There are three different pictures that you could see at a crosswalk sign: green man, red man, and no man. Green man means go ahead, the road is clear. Red man means look both ways and sprint across if you’re feeling adventurous, but don’t say we didn’t warn you. No man means if you try to cross now, you WILL be hit by a double decker bus. It took a few close calls for us to get the hang of this system. (Double decker buses drive with sports-car confidence.)
The bridge behind us is actually called the Tower Bridge, while the London Bridge is what we’re standing on.

The Brits don’t believe in paper towels.
The forecast for London in January is always rain, even if the forecast is not actually rain.
A wax figure Justin Timberlake doesn’t like my jokes nearly as much as real Justin Timberlake would.

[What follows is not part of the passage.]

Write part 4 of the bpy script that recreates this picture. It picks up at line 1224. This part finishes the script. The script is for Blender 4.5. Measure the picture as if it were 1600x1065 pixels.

Questioning the Queen’s power in a not-so-quiet voice in front of Buckingham Palace is NOT an act of treason, though it is generally frowned upon. (I may have wondered aloud, in front of the palace gates, if the people of Britain enjoyed the Queen taking all of their tax dollars. In retrospect, not the brightest thing I’ve ever done, but it was a relief to find out that freedom of speech in the UK is more in vogue than its ancient statutes on treason. Four hundred years ago, I  probably would’ve been burned at the stake.)
Stonehenge might just be the strangest tourist site in the world. (Welcome to the pile of rocks, we’re not sure exactly how they got here, or anything else about them for that matter, but they’re rather large and if you pay a thirteen pounds you’re welcome to go look at them.)
The Abbey Road crosswalk looks a lot like every other crosswalk in London.

Coins here can be worth as much as one or two pounds, so dropping them on the sidewalk and thinking “eh, face-up, it’ll be someone else’s lucky day!” isn’t as popular a practice as in the United States.
The geese in Hyde Park are ENORMOUS.
Platform 9 3/4 stands clearly marked at King’s Cross Station, and is staffed by two employees dressed in Hogwarts garb who will make fun of you while holding your scarf for a photo op.

Today we’ve spent most of the day drafting our next piece of travel writing, but tomorrow we’re visiting the sets of Harry Potter. THE ACTUAL MOVIE SETS. If a career as a writer doesn’t work out, Professional Harry Potter Tourist is next on the list. (I’m sure that would pay well, right?)